━━ Source records
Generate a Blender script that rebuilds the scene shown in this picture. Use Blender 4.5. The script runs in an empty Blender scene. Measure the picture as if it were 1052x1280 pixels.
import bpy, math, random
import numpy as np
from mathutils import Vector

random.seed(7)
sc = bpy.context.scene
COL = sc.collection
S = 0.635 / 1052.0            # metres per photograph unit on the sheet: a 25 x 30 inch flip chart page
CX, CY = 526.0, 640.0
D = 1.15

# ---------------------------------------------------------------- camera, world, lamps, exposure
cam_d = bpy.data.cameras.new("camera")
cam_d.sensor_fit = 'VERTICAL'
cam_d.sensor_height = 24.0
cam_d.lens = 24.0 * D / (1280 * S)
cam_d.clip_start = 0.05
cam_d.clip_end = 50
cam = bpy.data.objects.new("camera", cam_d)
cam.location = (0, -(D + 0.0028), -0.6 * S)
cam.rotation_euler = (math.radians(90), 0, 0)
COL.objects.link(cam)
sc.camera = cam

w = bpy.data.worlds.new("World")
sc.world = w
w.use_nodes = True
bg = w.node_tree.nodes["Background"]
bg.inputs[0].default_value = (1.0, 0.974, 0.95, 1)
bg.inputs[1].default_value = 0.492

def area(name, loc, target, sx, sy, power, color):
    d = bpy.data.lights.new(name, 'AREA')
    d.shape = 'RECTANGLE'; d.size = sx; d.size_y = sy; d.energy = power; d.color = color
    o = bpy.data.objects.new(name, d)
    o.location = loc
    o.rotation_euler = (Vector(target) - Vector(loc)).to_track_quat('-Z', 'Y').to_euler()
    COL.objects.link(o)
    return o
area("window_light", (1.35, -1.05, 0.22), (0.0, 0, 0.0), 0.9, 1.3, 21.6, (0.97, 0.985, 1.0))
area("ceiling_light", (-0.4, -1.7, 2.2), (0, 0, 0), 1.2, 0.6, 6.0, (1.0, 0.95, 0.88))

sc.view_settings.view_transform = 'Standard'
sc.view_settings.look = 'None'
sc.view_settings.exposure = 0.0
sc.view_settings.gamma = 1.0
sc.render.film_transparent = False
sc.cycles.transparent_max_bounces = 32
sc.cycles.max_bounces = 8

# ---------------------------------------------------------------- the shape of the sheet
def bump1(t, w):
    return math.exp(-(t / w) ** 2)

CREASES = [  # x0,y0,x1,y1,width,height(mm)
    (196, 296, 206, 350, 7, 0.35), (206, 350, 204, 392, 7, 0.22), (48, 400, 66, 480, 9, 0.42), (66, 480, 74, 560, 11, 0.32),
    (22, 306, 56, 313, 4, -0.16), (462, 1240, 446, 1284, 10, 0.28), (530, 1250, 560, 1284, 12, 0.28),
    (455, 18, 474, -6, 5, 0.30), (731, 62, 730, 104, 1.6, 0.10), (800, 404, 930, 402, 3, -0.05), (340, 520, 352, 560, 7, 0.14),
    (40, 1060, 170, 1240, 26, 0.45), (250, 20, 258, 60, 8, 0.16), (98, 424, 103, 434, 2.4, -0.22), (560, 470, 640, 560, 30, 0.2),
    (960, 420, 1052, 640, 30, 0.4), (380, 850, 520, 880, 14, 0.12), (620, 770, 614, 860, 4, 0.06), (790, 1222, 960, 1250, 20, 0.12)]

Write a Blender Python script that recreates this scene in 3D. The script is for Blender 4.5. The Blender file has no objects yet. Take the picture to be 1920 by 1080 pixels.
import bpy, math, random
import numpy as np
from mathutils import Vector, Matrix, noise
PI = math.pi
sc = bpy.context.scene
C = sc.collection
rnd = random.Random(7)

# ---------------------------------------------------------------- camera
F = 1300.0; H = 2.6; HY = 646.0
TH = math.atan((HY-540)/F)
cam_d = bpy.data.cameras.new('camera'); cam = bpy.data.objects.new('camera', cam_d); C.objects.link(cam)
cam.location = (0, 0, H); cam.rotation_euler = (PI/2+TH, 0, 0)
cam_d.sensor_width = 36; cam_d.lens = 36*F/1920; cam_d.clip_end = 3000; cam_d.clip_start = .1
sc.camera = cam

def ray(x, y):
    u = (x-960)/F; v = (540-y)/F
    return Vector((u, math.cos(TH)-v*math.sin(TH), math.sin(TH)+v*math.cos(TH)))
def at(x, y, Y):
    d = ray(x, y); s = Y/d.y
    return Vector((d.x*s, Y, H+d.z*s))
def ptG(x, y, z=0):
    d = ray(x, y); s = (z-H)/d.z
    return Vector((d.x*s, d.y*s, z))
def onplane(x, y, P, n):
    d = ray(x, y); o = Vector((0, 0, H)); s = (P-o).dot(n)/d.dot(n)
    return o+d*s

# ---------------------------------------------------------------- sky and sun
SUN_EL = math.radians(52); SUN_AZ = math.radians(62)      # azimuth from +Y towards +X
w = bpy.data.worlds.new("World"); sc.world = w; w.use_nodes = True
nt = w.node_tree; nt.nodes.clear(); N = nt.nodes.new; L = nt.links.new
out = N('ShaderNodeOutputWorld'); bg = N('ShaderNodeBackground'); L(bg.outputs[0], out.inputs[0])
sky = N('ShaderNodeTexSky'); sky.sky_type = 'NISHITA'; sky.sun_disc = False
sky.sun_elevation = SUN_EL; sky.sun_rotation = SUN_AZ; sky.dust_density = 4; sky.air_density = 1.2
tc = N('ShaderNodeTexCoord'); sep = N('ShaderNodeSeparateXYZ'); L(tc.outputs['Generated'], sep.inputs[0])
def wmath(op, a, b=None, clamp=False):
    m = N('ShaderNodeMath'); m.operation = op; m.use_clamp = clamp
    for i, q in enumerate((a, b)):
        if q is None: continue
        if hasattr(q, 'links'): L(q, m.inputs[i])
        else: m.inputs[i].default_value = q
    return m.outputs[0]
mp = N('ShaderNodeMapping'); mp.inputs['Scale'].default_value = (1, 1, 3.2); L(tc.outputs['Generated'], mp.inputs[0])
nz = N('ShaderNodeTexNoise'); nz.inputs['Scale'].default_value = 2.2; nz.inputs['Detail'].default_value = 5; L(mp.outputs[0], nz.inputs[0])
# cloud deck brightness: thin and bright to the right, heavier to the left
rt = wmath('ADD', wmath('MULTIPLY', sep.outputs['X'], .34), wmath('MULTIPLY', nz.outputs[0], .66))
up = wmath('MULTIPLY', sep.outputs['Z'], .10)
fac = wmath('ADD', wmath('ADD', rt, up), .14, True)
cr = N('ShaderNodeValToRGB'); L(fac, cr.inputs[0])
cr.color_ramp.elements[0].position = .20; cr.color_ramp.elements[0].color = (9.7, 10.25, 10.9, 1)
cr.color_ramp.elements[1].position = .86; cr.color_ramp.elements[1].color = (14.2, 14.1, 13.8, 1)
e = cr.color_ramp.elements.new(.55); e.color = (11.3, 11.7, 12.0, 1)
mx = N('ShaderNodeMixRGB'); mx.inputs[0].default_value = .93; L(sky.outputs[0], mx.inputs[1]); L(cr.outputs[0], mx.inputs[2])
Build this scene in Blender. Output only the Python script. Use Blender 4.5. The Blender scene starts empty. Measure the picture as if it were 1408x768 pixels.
━━━━
Task objective | Reply with one number only: the count of lines in the entries that contain "were".

The reply | 2